Aggregating possibilities, as the author stated, can lead to a decrease in arbitrariness while at the same time increasing deterrence and maintaining current conviction levels. I certainly agree with the statement that we, as a society, should rather a guilty man go free than an innocent man go to prison, however; if we attach a weight to this preference, we can still allow a simple Bayesian analysis to aggregate possibilities in order to increase deterrence and preserve personal freedom. Preserving personal freedoms should not necessarily grant all conditional probabilities of dependent crimes to the verdict of "innocent".

Uzair Kayani

My sense is, that given the underlying commitment to criminal defendants' rights, aggregating possibilities is more likely to reduce criminal penalties than increase them.

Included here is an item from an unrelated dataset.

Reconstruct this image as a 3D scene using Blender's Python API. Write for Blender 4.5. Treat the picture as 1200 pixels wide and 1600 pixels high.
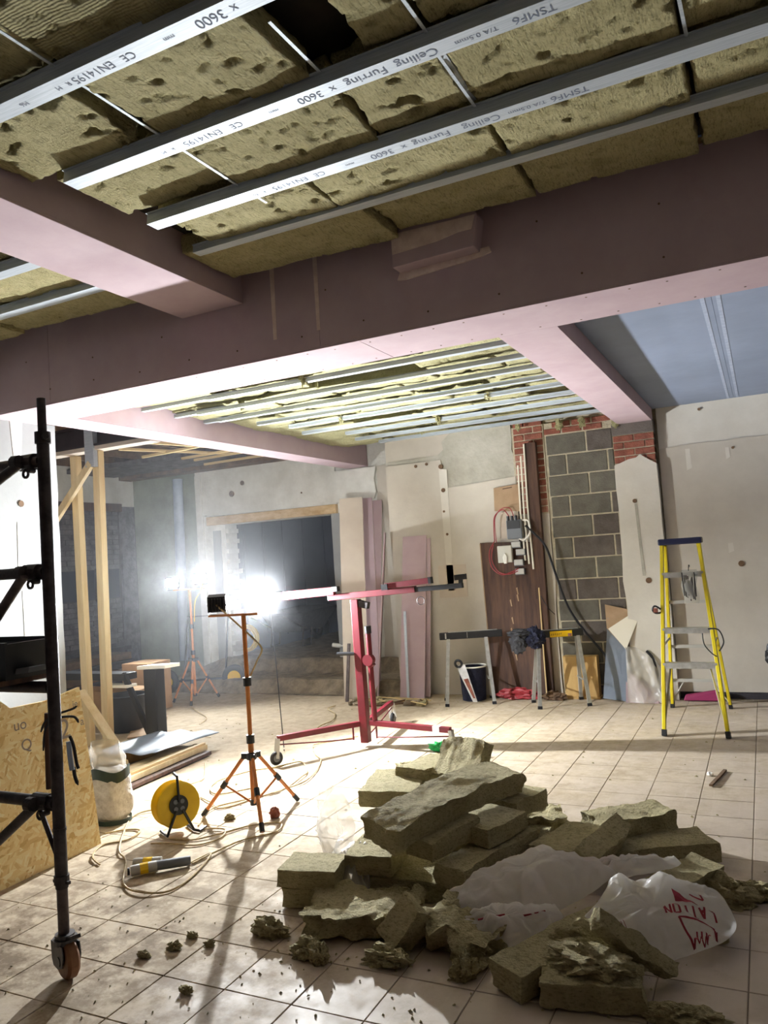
import bpy, bmesh, math, random
from mathutils import Vector, Matrix, Euler, noise
scene = bpy.context.scene
COL = scene.collection
for o in list(bpy.data.objects): bpy.data.objects.remove(o)

# ------------------------------------------------------------------ camera, world, exposure
cam = bpy.data.objects.new('camera', bpy.data.cameras.new('camera'))
COL.objects.link(cam)
scene.camera = cam
YAW, PITCH, ROLL, EYE, FPX = 0.45177, 0.057271, -0.0681, 1.65, 1211.6
_f = Vector((-math.sin(YAW)*math.cos(PITCH), math.cos(YAW)*math.cos(PITCH), math.sin(PITCH)))
_r = Vector((math.cos(YAW), math.sin(YAW), 0)); _u = _r.cross(_f)
_r2 = _r*math.cos(ROLL) + _u*math.sin(ROLL); _u2 = -_r*math.sin(ROLL) + _u*math.cos(ROLL)
cam.matrix_world = Matrix(((_r2.x, _u2.x, -_f.x, 0), (_r2.y, _u2.y, -_f.y, 0), (_r2.z, _u2.z, -_f.z, EYE), (0, 0, 0, 1)))
cam.data.sensor_fit = 'VERTICAL'; cam.data.sensor_height = 36.0; cam.data.sensor_width = 27.0
cam.data.lens = FPX/1600*36.0
cam.data.clip_start = 0.05

w = bpy.data.worlds.new('night'); scene.world = w; w.use_nodes = True
w.node_tree.nodes['Background'].inputs[0].default_value = (0.02, 0.025, 0.035, 1)
w.node_tree.nodes['Background'].inputs[1].default_value = 0.3
scene.view_settings.view_transform = 'Standard'
scene.view_settings.look = 'None'
scene.view_settings.gamma = 1.0
scene.view_settings.use_curve_mapping = False
scene.view_settings.exposure = 0.55
scene.cycles.use_denoising = True
scene.cycles.max_bounces = 10
scene.cycles.diffuse_bounces = 6
scene.cycles.transparent_max_bounces = 12
scene.cycles.sample_clamp_indirect = 8.0
# emission of the work lamps' lenses (W/m2/sr)
LAMP_LIFT, LAMP_NEAR, LAMP_FAR = 31000.0, 7500.0, 1500.0

HAZE = 0.017
scene.cycles.volume_bounces = 0

# ------------------------------------------------------------------ materials
def S(r, g, b):
    f = lambda c: (c/255/12.92) if c/255 <= 0.04045 else ((c/255+0.055)/1.055)**2.4
    return (f(r), f(g), f(b), 1)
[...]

If a person who is guilty just barely beyond a reasonable doubt (say 95% probability) of four unrelated crimes, then he may be convicted of only three, since the sub-reasonable doubts of four cases aggregate to a reasonable doubt in one (or even two). So the defendant might be penalized for only the middle two crimes, or the two least serious ones.

On the flip-side, where there is only a slightly reasonable doubt regarding each of the four crimes, we would have a tougher time aggregating in order to penalize the defendant, because there are Due Process, pseudo-Double Jeopardy, and other criminal law doctrines blocking our way. So it seems aggregation would only cut in the defendant's favor.

I thought this was an excellent theoretical work.